Por isso, a Relação de Lisboa, julgou que incorre em abuso de direito aquele que regista uma marca, única e exclusivamente, com o propósito de prejudicar o comércio de outrem.

Neste contexto, o Tribunal da Relação de Lisboa decidiu que o empresário poderia continuar a usar tanto o logótipo como a denominação, ainda que não beneficiasse de qualquer proteção no uso que deles fizesse, sendo ainda determinado que a marca e o logótipo registados (de má-fé) pela ex- enteada, deveriam ser cancelados pelo INPI.

 

II.

Sky vs. Sky

O Caso do Reino Unido

Curiosamente, pouco tempo depois de ser conhecida a decisão do Tribunal português, viria a ser publicado o Acórdão do Tribunal de Justiça da União Europeia (Quarta Secção), de 29 de janeiro de 2020, (processo C-371/18), no qual, entre outras, abordou precisamente a questão do caracter abusivo do registo de marca, na sequência de uma ação de contrafação instaurada contra as Sociedades Skykick Ltd e Skykick Incv, pelas marcas da União Europeia e marca nacional do Reino Unido Sky plc, Sky International AG e Sky UK Lda.

Na sua fundamentação o TJUE defendeu que de acordo com os artigos 51º, nº 1, alínea b) do Regulamento nº 40/94 e 3º, nº 2, alínea d) da Primeira Diretiva 89/104, a apresentação de um pedido de marca sem que haja a menor intenção de a utilizar para os produtos e para os serviços objeto do registo, constitui um ato de má-fé.

Estas disposições preveem, aliás, que a marca poderá ser declarada nula quando o requerente não tenha agido de boa-fé no momento do depósito do pedido de marca, contudo, não fornecem um conceito objetivo de má-fé.

Foi neste contexto que o Tribunal de Justiça da União Europeia declarou que, embora em conformidade com o seu sentido habitual na linguagem corrente este conceito pressuponha a existência de um estado de espírito ou intenção desonesta, importa considerar o contexto particular do direito em causa – o da vida comercial. Assim, “cada empresa deve, para captar a clientela através da qualidade dos seus produtos ou dos seus serviços, ser capaz de fazer registar como marcas, sinais que permitam ao consumidor distinguir sem confusão possível esses produtos ou esses serviços do que tenham outra proveniência” (Acórdão de 12 de setembro de 2019, Koton Mağazacilik Testil Sanayi ve Ticaret/EUIPO, C-104/18 P, EU:C:2019:724, nº 45).
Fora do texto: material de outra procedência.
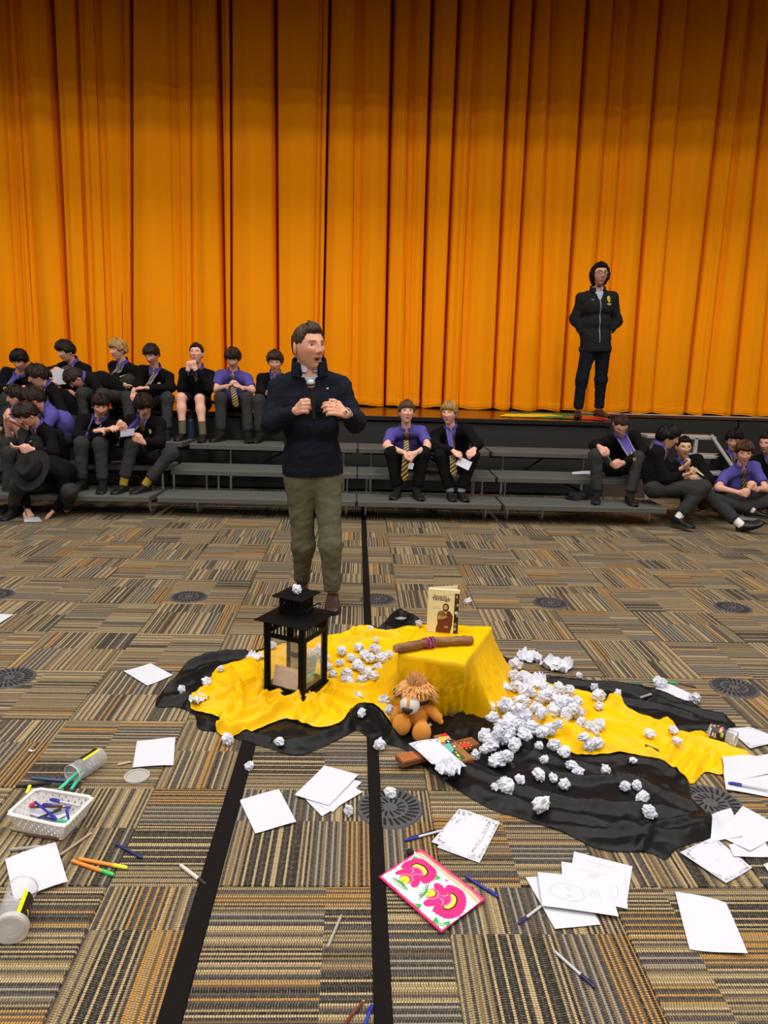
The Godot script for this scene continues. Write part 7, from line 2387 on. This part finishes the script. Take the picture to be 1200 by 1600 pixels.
	card("note_sheet", "folded white sheet held up by the leaning back-row boy", A(92, 589, 8.28), 0.125, 0.165, Basis(FW, 0.12) * Basis(UP, 0.2), paper_mat("plain paper"), "paper")
	person("boy in a black jumper bent double to the left, his back level", {"ground": 0.6, "top": "jumper", "hip": [190, 618, 8.42], "neck": [137, 593, 8.22], "head": [119, 591, 8.17], "hy": -60.0, "hp": 55.0, "yaw": -60.0, "hunch": 0.06, "lh": [122, 618, 8.05], "rh": [130, 622, 8.0], "lk": [129, 615, 8.0], "rk": [160, 617, 7.98], "lf": [130, 668, 7.95], "rf": [162, 668, 7.93], "nocrest": true, "hair": [60, 44, 38], "style": "fringe", "skin": [214, 156, 132], "noeyes": true, "sock": [20, 20, 20]})
	person("boy in a black jumper at the left edge of the back row, looking down", {"seat": 0.885, "ground": 0.6, "top": "jumper", "hip": [28, 636, 8.5], "neck": [30, 588, 8.34], "head": [31, 563, 8.24], "hp": 26.0, "lh": [24, 604, 8.08], "rh": [34, 606, 8.08], "le": [4, 608, 8.26], "re": [50, 610, 8.24], "lk": [10, 624, 8.05], "rk": [46, 626, 8.05], "lf": [12, 676, 8.0], "rf": [46, 676, 8.0], "lhd": hands_in, "rhd": hands_in2, "hair": [34, 25, 22], "style": "bowl", "skin": [220, 162, 138], "shut": 0.8, "sock": [20, 20, 20]})
	person("boy in a purple shirt at the far left edge, mostly out of frame", {"top": "shirt", "hip": [-14, 632, 8.8], "neck": [-12, 580, 8.75], "head": [-22, 556, 8.7], "hy": -40.0, "lh": [-20, 610, 8.4], "rh": [4, 608, 8.4], "lk": [-30, 620, 8.3], "rk": [2, 622, 8.3], "lf": [-30, 670, 8.1], "rf": [0, 672, 8.1], "hair": [40, 30, 26], "style": "fringe", "noeyes": true, "noshoe": [true, true], "sock": [20, 20, 20]})
	person("boy peeping out behind the speaker's shoulder at the stage edge", {"seat": 0.885, "ground": 0.6, "top": "jumper", "hip": [430, 636, 8.5], "neck": [430, 589, 8.38], "head": [430, 566, 8.30], "hp": 12.0, "lh": [418, 616, 8.1], "rh": [440, 616, 8.1], "le": [406, 612, 8.3], "lk": [404, 626, 8.05], "rk": [446, 626, 8.05], "lf": [406, 674, 8.02], "rf": [448, 676, 8.0], "hair": [72, 52, 40], "style": "curly", "skin": [222, 168, 142], "shut": 0.5, "sock": [20, 20, 20]})
	# second row, left
	person("boy in profile with purple collar, back of the left crowd, black jumper", {"top": "jumper", "hip": [108, 655, 7.95], "neck": [76, 607, 7.82], "head": [60, 588, 7.75], "hy": -72.0, "hp": 18.0, "yaw": -55.0, "hunch": 0.05, "lh": [44, 642, 7.6], "rh": [60, 650, 7.55], "lk": [55, 650, 7.55], "rk": [78, 654, 7.5], "lf": [56, 708, 7.5], "rf": [78, 710, 7.45], "nocrest": true, "hair": [48, 34, 30], "style": "bowl", "skin": [220, 164, 140], "shut": 0.5, "noshoe": [true, true]})
	person("boy in a purple shirt hunched in profile at left, second in the cluster", {"top": "shirt", "hip": [100, 684, 7.62], "neck": [72, 640, 7.5], "head": [54, 624, 7.42], "hy": -75.0, "hp": 22.0, "yaw": -60.0, "hunch": 0.08, "lh": [20, 658, 7.25], "rh": [36, 664, 7.2], "le": [48, 672, 7.4], "re": [62, 684, 7.28], "lk": [40, 678, 7.25], "rk": [60, 688, 7.2], "lf": [40, 738, 7.1], "rf": [60, 742, 7.08], "hair": [50, 36, 30], "style": "bowl", "skin": [222, 166, 142], "shut": 0.5, "noshoe": [true, true]})
	person("boy in profile at the left edge of the cluster, fist by his chin", {"top": "shirt", "hip": [40, 690, 7.75], "neck": [24, 645, 7.64], "head": [27, 621, 7.6], "hy": -82.0, "hp": 8.0, "yaw": -60.0, "lh": [9, 660, 7.4], "rh": [16, 656, 7.4], "le": [16, 690, 7.5], "re": [34, 684, 7.5], "lk": [-4, 690, 7.4], "rk": [14, 694, 7.35], "lf": [-6, 745, 7.2], "rf": [14, 748, 7.18], "hair": [38, 28, 24], "style": "fringe", "skin": [220, 164, 140], "shut": 0.3, "noshoe": [true, true]})
	person("boy in a black jumper hunched over his hands behind the hat", {"ground": 0.0, "top": "jumper", "hip": [88, 728, 7.35], "neck": [60, 668, 7.18], "head": [43, 648, 7.06], "hy": -50.0, "hp": 34.0, "yaw": -38.0, "hunch": 0.07, "lh": [34, 700, 6.88], "rh": [50, 703, 6.84], "le": [44, 708, 7.1], "re": [84, 706, 7.0], "lk": [14, 708, 6.95], "rk": [40, 714, 6.9], "lf": [12, 766, 6.92], "rf": [36, 772, 6.9], "lhd": [0.4, Vector3(-0.5, -0.1, 0.2), UP, FW, 0.4], "rhd": [0.4, Vector3(-0.5, 0, 0.2), -FW, UP, 0.5], "hair": [50, 36, 32], "style": "bowl", "skin": [224, 168, 146], "shut": 0.6, "lt": Vector3(-0.3, 0, 1)})
	# the boy under the hat
	person("boy in a black hat crouched at lower left, writing on a sheet on the floor", {"top": "jumper", "hip": [100, 758, 7.0], "neck": [70, 730, 6.72], "head": [55, 741, 6.58], "hy": -20.0, "hp": 62.0, "yaw": -22.0, "hunch": 0.08, "lh": [43, 797, 6.72], "rh": [84, 798, 6.72], "le": [36, 772, 6.78], "re": [104, 774, 6.72], "lk": [28, 757, 6.62], "rk": [108, 768, 6.62], "lf": [20, 796, 6.72], "rf": [104, 796, 6.86], "lhd": [0.3, Vector3(0.4, -0.5, 0.3), DN, FW, 0.5], "rhd": [0.3, Vector3(-0.6, -0.4, 0.2), DN, FW, 0.3], "nocrest": true, "notrim": true, "hair": [40, 30, 26], "style": "short", "noeyes": true, "lt": Vector3(-0.1, 0, 1), "sock": [16, 16, 16], "cuff": 0.8, "noshoe": [false, true]})
	hat("felt_hat", "wide-brimmed black felt hat worn by the crouching boy at lower left", A(50, 734, 6.50), Basis(UP, -0.12) * Basis(RG, 1.0) * Basis(FW, 0.1), 1.12)
	pen("dark pen in the hand of the crouching boy with the hat", A(42, 806, 6.66), A(37, 791, 6.66), Color8(60, 40, 40), "pencil")
	# pair on the middle step
	person("boy in a black jumper on the step, hands meeting his neighbour's paper", {"seat": 0.4, "ground": 0.2, "top": "jumper", "hip": [148, 708, 7.52], "neck": [154, 658, 7.36], "head": [157, 634, 7.27], "hy": 22.0, "hp": 20.0, "yaw": 8.0, "lh": [152, 673, 7.04], "rh": [168, 671, 7.0], "le": [122, 684, 7.22], "re": [176, 686, 7.2], "lk": [127, 693, 7.06], "rk": [157, 693, 7.06], "lf": [127, 744, 7.04], "rf": [160, 744, 7.02], "lhd": [0.4, Vector3(0.7, 0.1, 0.1), DN - FW * 0.5, UP, 0.4], "rhd": [0.4, Vector3(0.6, 0.1, 0.1), DN - FW * 0.5, UP, 0.4], "hair": [46, 33, 28], "style": "fringe", "skin": [222, 164, 140], "shut": 0.6, "lt": Vector3(-0.5, 0, 1), "rt": Vector3(0.15, 0, 1), "sock": [20, 20, 20]})
	person("boy on the step with one knee splayed, yellow-banded socks, bowing over paper", {"seat": 0.4, "ground": 0.2, "top": "jumper", "hip": [234, 710, 7.5], "neck": [225, 655, 7.34], "head": [225, 633, 7.22], "hy": -8.0, "hp": 40.0, "yaw": -8.0, "lh": [194, 674, 7.02], "rh": [222, 690, 7.02], "le": [196, 692, 7.22], "re": [249, 692, 7.2], "lk": [207, 692, 7.05], "rk": [268, 708, 7.12], "lf": [192, 742, 7.02], "rf": [226, 738, 7.04], "lhd": [0.4, Vector3(-0.3, 0.3, 0.1), -FW, UP, 0.4], "rhd": [0.3, Vector3(-0.5, 0.4, 0.1), -FW, UP, 0.35], "hair": [46, 34, 29], "style": "bowl", "skin": [222, 166, 142], "noeyes": true, "lt": Vector3(-0.3, 0, 1), "rt": Vector3(-0.6, 0, 1), "sock": [150, 130, 30], "sockfrom": 0.84, "cuff": 0.82})
	card("note_sheet", "greyish sheet passed between the two boys on the step", A(199, 676, 6.98), 0.13, 0.08, Basis(RG, -0.7) * Basis(FW, 0.2), mat("lilac paper", Color8(150, 144, 158), 0.8), "paper")
	# right-hand side
	person("boy in a black jumper writing on his knee beside the black hat", {"seat": 0.4, "ground": 0.2, "top": "jumper", "hip": [968, 728, 7.54], "neck": [970, 684, 7.34], "head": [970, 664, 7.2], "hy": -6.0, "hp": 44.0, "hunch": 0.06, "lh": [938, 700, 7.08], "rh": [972, 724, 7.02], "le": [929, 696, 7.28], "re": [1006, 706, 7.18], "lk": [931, 712, 7.1], "rk": [997, 716, 7.1], "lf": [934, 762, 7.06], "rf": [985, 764, 7.02], "lhd": [0.5, Vector3(0.4, -0.5, 0.2), -FW, RG, 0.5], "rhd": [0.4, Vector3(-0.6, -0.1, 0.2), -FW, UP, 0.4], "hair": [64, 48, 40], "style": "crop", "skin": [214, 156, 136], "noeyes": true, "lt": Vector3(-0.4, 0, 1), "rt": Vector3(0, 0, 1), "sock": [18, 18, 18]})
	pen("green pen in the writing boy's hand at right", A(950, 713, 7.0), A(957, 725, 6.98), Color8(60, 150, 110), "pencil")
	person("boy with black bowl-cut hair sprawled sideways, long legs out on the carpet", {"top": "jumper", "hip": [1022, 762, 7.06], "neck": [1031, 703, 7.1], "head": [1043, 684, 7.1], "hy": 72.0, "hp": 12.0, "yaw": 62.0, "hunch": 0.04, "lh": [1066, 742, 6.88], "rh": [1068, 730, 6.86], "le": [1040, 748, 6.9], "re": [1050, 742, 7.1], "rk": [1098, 768, 7.0], "lk": [1098, 762, 6.82], "lf": [1060, 808, 6.82], "rf": [1158, 820, 6.72], "lhd": [0.4, Vector3(0.6, 0.2, 0), UP, FW, 0.7], "rhd": [0.4, Vector3(0.6, 0.4, 0), UP, FW, 0.7], "nocrest": true, "hair": [20, 17, 17], "style": "bowl", "skin": [218, 166, 132], "shut": 0.5, "bag": 1.12, "lt": Vector3(0.5, -0.05, 0.8), "rt": Vector3(0.35, 0.55, 0.55), "ru": Vector3(-0.72, 0.62, 0.2), "sock": [226, 226, 226], "sockfrom": 0.8, "cuff": 0.86})
	person("short-haired boy facing the viewer over the sprawled boy's shoulder", {"top": "jumper", "hip": [1078, 762, 7.55], "neck": [1068, 722, 7.5], "head": [1068, 699, 7.45], "hy": -6.0, "hp": 2.0, "lh": [1074, 745, 7.2], "rh": [1090, 750, 7.2], "lk": [1070, 760, 7.15], "rk": [1098, 762, 7.1], "lf": [1074, 796, 7.2], "rf": [1098, 796, 7.2], "hair": [24, 20, 19], "style": "short", "skin": [220, 172, 136], "shut": 0.45, "noshoe": [true, true]})
	person("curly-haired boy in a purple shirt sitting cross-legged on the carpet at right", {"top": "shirt", "hip": [1158, 778, 7.5], "neck": [1158, 732, 7.36], "head": [1163, 708, 7.28], "hy": -22.0, "hp": 10.0, "hunch": 0.05, "lh": [1156, 770, 7.08], "rh": [1180, 764, 7.08], "le": [1122, 762, 7.22], "re": [1196, 764, 7.22], "lk": [1116, 782, 7.12], "rk": [1206, 784, 7.12], "lf": [1176, 796, 7.12], "rf": [1140, 796, 7.2], "lhd": [0.5, Vector3(0.5, 0, 0.1), -FW, UP, 0.7], "rhd": [0.4, Vector3(-0.4, 0.4, 0), -FW, UP, 0.7], "hair": [88, 58, 38], "style": "curly", "skin": [224, 168, 144], "shut": 0.4, "lt": Vector3(1, 0, 0.3), "rt": Vector3(-1, 0, 0.3), "sock": [222, 222, 222], "sockfrom": 0.85, "noshoe": [false, true]})
	person("dark curly-haired boy half hidden behind the purple-shirted boy at right", {"top": "jumper", "hip": [1140, 765, 8.0], "neck": [1144, 712, 7.95], "head": [1147, 689, 7.9], "hy": -30.0, "hp": 8.0, "lh": [1135, 745, 7.7], "rh": [1160, 748, 7.7], "lk": [1125, 760, 7.6], "rk": [1160, 762, 7.6], "lf": [1125, 792, 7.7], "rf": [1160, 794, 7.7], "hair": [32, 24, 22], "style": "curly", "skin": [200, 148, 120], "shut": 0.5, "noshoe": [true, true]})
	person("boy in a black jumper at the right edge, partly out of frame", {"top": "jumper", "hip": [1206, 770, 7.85], "neck": [1203, 715, 7.75], "head": [1199, 692, 7.68], "hy": -55.0, "hp": 10.0, "yaw": -30.0, "lh": [1196, 756, 7.4], "rh": [1215, 760, 7.4], "lk": [1190, 764, 7.4], "rk": [1230, 766, 7.4], "lf": [1192, 796, 7.5], "rf": [1230, 798, 7.5], "hair": [34, 26, 23], "style": "short", "skin": [216, 160, 136], "shut": 0.4, "noshoe": [true, true]})
	hat("felt_hat", "flattened black felt hat lying on the lowest step at right", F(903, 779, 0.2) + Vector3(0, 0.012, -0.02), Basis(UP, 0.3) * Basis(RG, 0.06), 1.05, 0.5)
	sheet("white sheets lying on the middle step beside the writing boy", [[893, 738], [925, 736], [926, 742], [895, 742]], paper_mat("plain paper"), 0.402)
	# bottle
	var bp := F(298, 684, 0.602)
	var bo := thing("water_bottle", "dark blue metal water bottle with a black lid between the striped socks", "bottle", Vector3(bp.x, 0.601, bp.z))
	mb = MB.new(); mb.lathe([Vector2(0, 0), Vector2(0.040, 0.001), Vector2(0.042, 0.006), Vector2(0.042, 0.19), Vector2(0.032, 0.212), Vector2(0.026, 0.216)], Transform3D.IDENTITY, 22)
	obj("flask", mb, mat("bottle blue", Color8(44, 62, 84), 0.4), bo)
	mb = MB.new(); mb.lathe([Vector2(0.029, 0.214), Vector2(0.030, 0.217), Vector2(0.030, 0.250), Vector2(0.026, 0.255), Vector2(0, 0.255)], Transform3D.IDENTITY, 20)
	obj("lid", mb, mat("bottle lid", Color8(24, 24, 26), 0.5), bo)
	mb = MB.new(); mb.tube([Vector3(-0.024, 0.25, 0), Vector3(-0.02, 0.276, 0), Vector3(0.02, 0.276, 0), Vector3(0.024, 0.25, 0)], 0.006, 8)
	obj("carry_loop", mb, mat("bottle lid", Color8(24, 24, 26), 0.5), bo)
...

Entendeu por isso o TJUE que será aplicável a recusa por má-fé na situação em que resultem indícios objetivos, precisos e concordantes de que o titular de uma marca não apresentou o pedido do registo de uma marca com o objetivo de participar de forma legal no jogo da concorrência, mas antes de prejudicar os interesses de um terceiro.

 

III.

A solução do ordenamento jurídico Português

O atual Código da Propriedade Intelectual, prevê que a má-fé é fundamento de recusa do registo, podendo ser invocada por qualquer interessado para o efeito (artigos 192º, nº 4, alínea g), 231º, nº 6 e 288º, nº 6), bem como de nulidade (artigo 307º, nº 1).

Ademais, segundo o disposto no artigo 325º, nº 1 do referido diploma, é punido com pena de prisão até 1 ano ou com pena de multa até 120 dias aquele que, de má-fé, conseguir que lhe seja concedida patente, modelo de utilidade ou registo de desenho e modelo.

Deste modo, este fundamento de recusa cria uma exceção ao regime das marcas livres e não registadas. O diploma opta por conceder ao utilizador de uma marca livre ou não registada um direito de prioridade de seis meses para efetuar o registo. Porém, a proibição do registo de má-fé poderá, na prática, permitir que o titular de uma marca usada não registada possa vencer no confronto com uma marca registada, desde que consiga comprovar que o registo foi feito de má-fé.

Em suma, poderemos concluir que o requisito de boa-fé na aquisição de direitos de propriedade industrial é de extrema importância e poderá constituir fundamento para recusa do registo ou para a declaração de nulidade do mesmo.